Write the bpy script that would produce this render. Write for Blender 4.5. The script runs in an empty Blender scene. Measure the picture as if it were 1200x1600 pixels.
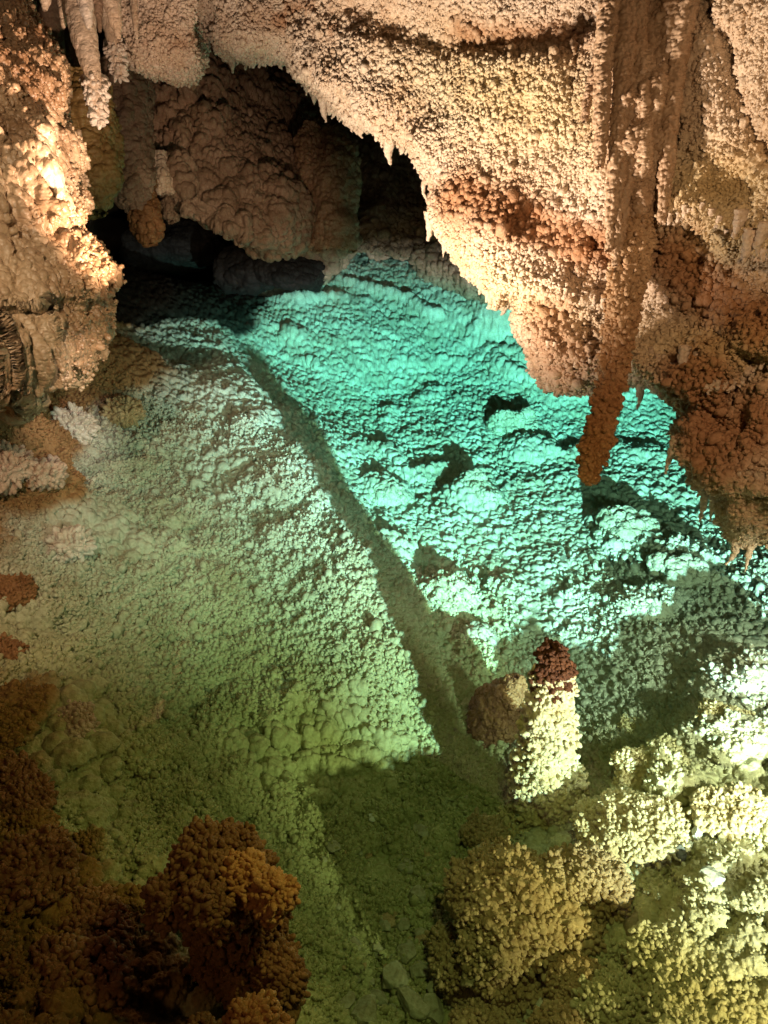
import bpy, math, random, time
import numpy as np
from concurrent.futures import ThreadPoolExecutor
T0 = time.time()
F = np.float32
# ------------------------------------------------------------------ camera
scene = bpy.context.scene
COL = scene.collection
CAM_H = 2.2
PITCH = math.radians(30.0)
FPX = 1209.0
cam_d = bpy.data.cameras.new('camera')
cam = bpy.data.objects.new('camera', cam_d); COL.objects.link(cam)
cam.location = (0, 0, CAM_H)
cam.rotation_euler = (math.radians(90) - PITCH, 0, 0)
cam_d.sensor_fit = 'VERTICAL'; cam_d.sensor_height = 24.0
cam_d.lens = 24.0 * FPX / 1600.0
cam_d.clip_start = 0.02; cam_d.clip_end = 200
scene.camera = cam
_c, _s = math.cos(PITCH), math.sin(PITCH)
def ray(px, py):
    a = (px - 600.0) / FPX; b = -(py - 800.0) / FPX
    return np.array([a, _c + b * _s, -_s + b * _c])
def at(px, py, d):            # point at depth d (metres along the view axis)
    return np.array([0, 0, CAM_H]) + ray(px, py) * d
def atz(px, py, z):           # point where that sight line meets height z
    r = ray(px, py); return np.array([0, 0, CAM_H]) + r * ((z - CAM_H) / r[2])
def proj(P):
    q = P - np.array([0, 0, CAM_H]); d = q[..., 1] * _c - q[..., 2] * _s
    up = q[..., 1] * _s + q[..., 2] * _c
    d = np.maximum(d, .05)
    return 600 + FPX * q[..., 0] / d, 800 - FPX * up / d, d
# ------------------------------------------------------------------ world, exposure
world = bpy.data.worlds.new('World'); scene.world = world; world.use_nodes = True
world.node_tree.nodes['Background'].inputs[0].default_value = (1.0, .62, .35, 1)
world.node_tree.nodes['Background'].inputs[1].default_value = 0.004
scene.view_settings.view_transform = 'Standard'; scene.view_settings.look = 'None'
scene.view_settings.exposure = 0.0; scene.view_settings.gamma = 1.0
scene.render.engine = 'CYCLES'
scene.cycles.use_denoising = True
scene.cycles.max_bounces = 4; scene.cycles.diffuse_bounces = 2; scene.cycles.glossy_bounces = 2
scene.cycles.transparent_max_bounces = 12; scene.cycles.volume_bounces = 0
scene.cycles.sample_clamp_indirect = 3.0
# ------------------------------------------------------------------ lamps of the show cave and added fill lights
def lamp(name, loc, power, col, target=None, angle=60, blend=.6, radius=.04, beam=False, smooth=0.0):
    L = bpy.data.lights.new(name, 'SPOT' if target is not None else 'POINT')
    L.energy = power; L.color = col; L.shadow_soft_size = radius
    if beam:                       # a collimated floodlight: it fades with distance, not with its square
        L.use_nodes = True; nt = L.node_tree; fo = nt.nodes.new('ShaderNodeLightFalloff')
        nt.links.new(fo.outputs['Linear'], nt.nodes['Emission'].inputs['Strength']); fo.inputs['Strength'].default_value = 1.0; fo.inputs['Smooth'].default_value = smooth
    o = bpy.data.objects.new(name, L); COL.objects.link(o); o.location = loc
    if target is not None:
        import mathutils
        L.spot_size = math.radians(angle); L.spot_blend = blend
        d = mathutils.Vector([float(a - b) for a, b in zip(target, loc)])
        o.rotation_euler = d.to_track_quat('-Z', 'Y').to_euler()
    return o
WARM = (1.0, .66, .36); AMBER = (1.0, .50, .20); CREAM = (1.0, .86, .55); COOL = (.62, 1.0, .93)
# underwater floods standing just out of frame by the near right bank of the pool
LP = (1.46, .64, .30)
lamp('pool_lamp', LP, 1080, (.74, .97, 1.0), (1.5, 8.5, -1.6), 76, .9, .018, True, 14.0)
lamp('pool_lamp', (LP[0] + .03, LP[1], LP[2]), 140, (1.0, .80, .34), (1.15, 2.3, -.6), 84, .9, .03, True, .5)
lamp('slope_lamp', (1.1, .7, 1.3), 300, (.62, 1.0, .72), (-1.6, 5.4, -.3), 42, 1.0, .3)
lamp('bank_fill', (2.0, 1.0, .95), 330, (1.0, .97, .66), (1.8, 2.7, -.5), 66, 1.0, .08)  # unseen fill added to brighten the right bank and its hollow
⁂
> [TASK REQUIREMENTS]:
Repeat the data exactly, dropping every picture it holds.

> [SOLVED EXERCISE]:
Write the bpy script that would produce this render. Write for Blender 4.5. The script runs in an empty Blender scene. Measure the picture as if it were 1200x1600 pixels.
import bpy, math, random, time
import numpy as np
from concurrent.futures import ThreadPoolExecutor
T0 = time.time()
F = np.float32
# ------------------------------------------------------------------ camera
scene = bpy.context.scene
COL = scene.collection
CAM_H = 2.2
PITCH = math.radians(30.0)
FPX = 1209.0
cam_d = bpy.data.cameras.new('camera')
cam = bpy.data.objects.new('camera', cam_d); COL.objects.link(cam)
cam.location = (0, 0, CAM_H)
cam.rotation_euler = (math.radians(90) - PITCH, 0, 0)
cam_d.sensor_fit = 'VERTICAL'; cam_d.sensor_height = 24.0
cam_d.lens = 24.0 * FPX / 1600.0
cam_d.clip_start = 0.02; cam_d.clip_end = 200
scene.camera = cam
_c, _s = math.cos(PITCH), math.sin(PITCH)
def ray(px, py):
    a = (px - 600.0) / FPX; b = -(py - 800.0) / FPX
    return np.array([a, _c + b * _s, -_s + b * _c])
def at(px, py, d):            # point at depth d (metres along the view axis)
    return np.array([0, 0, CAM_H]) + ray(px, py) * d
def atz(px, py, z):           # point where that sight line meets height z
    r = ray(px, py); return np.array([0, 0, CAM_H]) + r * ((z - CAM_H) / r[2])
def proj(P):
    q = P - np.array([0, 0, CAM_H]); d = q[..., 1] * _c - q[..., 2] * _s
    up = q[..., 1] * _s + q[..., 2] * _c
    d = np.maximum(d, .05)
    return 600 + FPX * q[..., 0] / d, 800 - FPX * up / d, d
# ------------------------------------------------------------------ world, exposure
world = bpy.data.worlds.new('World'); scene.world = world; world.use_nodes = True
world.node_tree.nodes['Background'].inputs[0].default_value = (1.0, .62, .35, 1)
world.node_tree.nodes['Background'].inputs[1].default_value = 0.004
scene.view_settings.view_transform = 'Standard'; scene.view_settings.look = 'None'
scene.view_settings.exposure = 0.0; scene.view_settings.gamma = 1.0
scene.render.engine = 'CYCLES'
scene.cycles.use_denoising = True
scene.cycles.max_bounces = 4; scene.cycles.diffuse_bounces = 2; scene.cycles.glossy_bounces = 2
scene.cycles.transparent_max_bounces = 12; scene.cycles.volume_bounces = 0
scene.cycles.sample_clamp_indirect = 3.0
# ------------------------------------------------------------------ lamps of the show cave and added fill lights
def lamp(name, loc, power, col, target=None, angle=60, blend=.6, radius=.04, beam=False, smooth=0.0):
    L = bpy.data.lights.new(name, 'SPOT' if target is not None else 'POINT')
    L.energy = power; L.color = col; L.shadow_soft_size = radius
    if beam:                       # a collimated floodlight: it fades with distance, not with its square
        L.use_nodes = True; nt = L.node_tree; fo = nt.nodes.new('ShaderNodeLightFalloff')
        nt.links.new(fo.outputs['Linear'], nt.nodes['Emission'].inputs['Strength']); fo.inputs['Strength'].default_value = 1.0; fo.inputs['Smooth'].default_value = smooth
    o = bpy.data.objects.new(name, L); COL.objects.link(o); o.location = loc
    if target is not None:
        import mathutils
        L.spot_size = math.radians(angle); L.spot_blend = blend
        d = mathutils.Vector([float(a - b) for a, b in zip(target, loc)])
        o.rotation_euler = d.to_track_quat('-Z', 'Y').to_euler()
    return o
WARM = (1.0, .66, .36); AMBER = (1.0, .50, .20); CREAM = (1.0, .86, .55); COOL = (.62, 1.0, .93)
# underwater floods standing just out of frame by the near right bank of the pool
LP = (1.46, .64, .30)
lamp('pool_lamp', LP, 1080, (.74, .97, 1.0), (1.5, 8.5, -1.6), 76, .9, .018, True, 14.0)
lamp('pool_lamp', (LP[0] + .03, LP[1], LP[2]), 140, (1.0, .80, .34), (1.15, 2.3, -.6), 84, .9, .03, True, .5)
lamp('slope_lamp', (1.1, .7, 1.3), 300, (.62, 1.0, .72), (-1.6, 5.4, -.3), 42, 1.0, .3)
lamp('bank_fill', (2.0, 1.0, .95), 330, (1.0, .97, .66), (1.8, 2.7, -.5), 66, 1.0, .08)  # unseen fill added to brighten the right bank and its hollow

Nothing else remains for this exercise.